The court also noted that, given Austin-Spearman's dual admissions that she had both read the Privacy Policy in its entirety, and remained logged into social media accounts while browsing the AARP website, it strained credulity to think that she could thereafter feign surprise when AARP simply did what the Policy said they could do.

Accordingly, no reasonable inference existed to show that a violation of the Privacy Policy had actually occurred, and thus Austin-Spearman had suffered no injury.

Assuming Arguendo that the Privacy Policy was Violated, No Legally Redressable Injury-in-Fact Arose as a Result

The court also held that even if it granted that the Privacy Policy had been violated, no economic injury sufficient to confer standing on Austin-Spearman had materialized therefrom.

For one, even though Austin-Spearman alleged that her membership fee was paid in part in consideration for the perceived promise in the Privacy Policy to keep her PII private, AARP showed that Austin-Spearman did not even view the Policy until after she had already become a paid member of AARP. Second, the court concluded that Austin-Spearman had in fact received the benefit of her bargain with AARP. The rights to use AARP's website, and to thus gain access to online-only discounts, was but one part of the benefits that accrue to its members. The court found that the complaint did not show that such a benefit could be construed as a primary benefit of AARP membership, nor is it even an essential part of the "bundle of rights" conferred by such membership. (emphasis in original).

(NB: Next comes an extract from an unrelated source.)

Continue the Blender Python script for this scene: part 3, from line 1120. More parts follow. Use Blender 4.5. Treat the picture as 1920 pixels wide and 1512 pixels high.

Further, although Austin-Spearman repeatedly claimed that the usage of the website was subjectively important, the court did not credit such a claim as a cognizable harm sufficient to support an "overpayment" injury. Such an injury based on this theory must be demonstrated as "objectively essential" to the AARP membership agreement. Her subjective belief that her privacy had been violated by the Privacy Policy, as merely a single right afforded her under the membership agreement, did not thus mean that AARP had failed to substantially perform on its obligations under that agreement. A finding that AARP had failed to substantially perform was essential to Austin-Spearman's theory of economic harm, and without it, her broader standing claim failed. See also In re S.A.I.C., 45 F. Supp. 3d 14 (D.D.C. 2014) (plaintiffs that were victims of a data breach at insurer who had previously bargained for health and dental insurance, and who received such benefits, could not articulate sufficient economic harm to confer standing even if part of their premiums may have gone towards the insurer's expenditures on security services).

Conclusion

Consequently, the court granted AARP's motion to dismiss. As for Austin-Spearman, this is the second reported decision since April 2015 involving privacy issues in which she is the named plaintiff. In Austin-Spearman v. AMC Network Entertainment LLC, --- F. Supp. 3d ----, 2015 WL 1539052 (S.D.N.Y. Apr. 7, 2015), she sued a television network for alleged Video Privacy Protection Act (VPPA) violations after the network disclosed her personal information to Facebook. Unlike the AARP case, Austin-Spearman was found here to have standing based on the specific language of the VPPA. However, as Austin-Spearman had not paid to view any content,  nor had she registered for an account on AMC's site, she was not deemed to be a "consumer" protected by the VPPA.

What is most notable about AARP is that it exemplifies how courts distinguish between data sharing cases and data breach cases. In the former, given that there is less of downstream harm, courts are hesitant to confer standing. In the latter, given that hackers often seize data in order to create harm in the future, courts are much more likely to conclude that plaintiffs' have been the victim of a cognizable injury so as to confer Article III standing.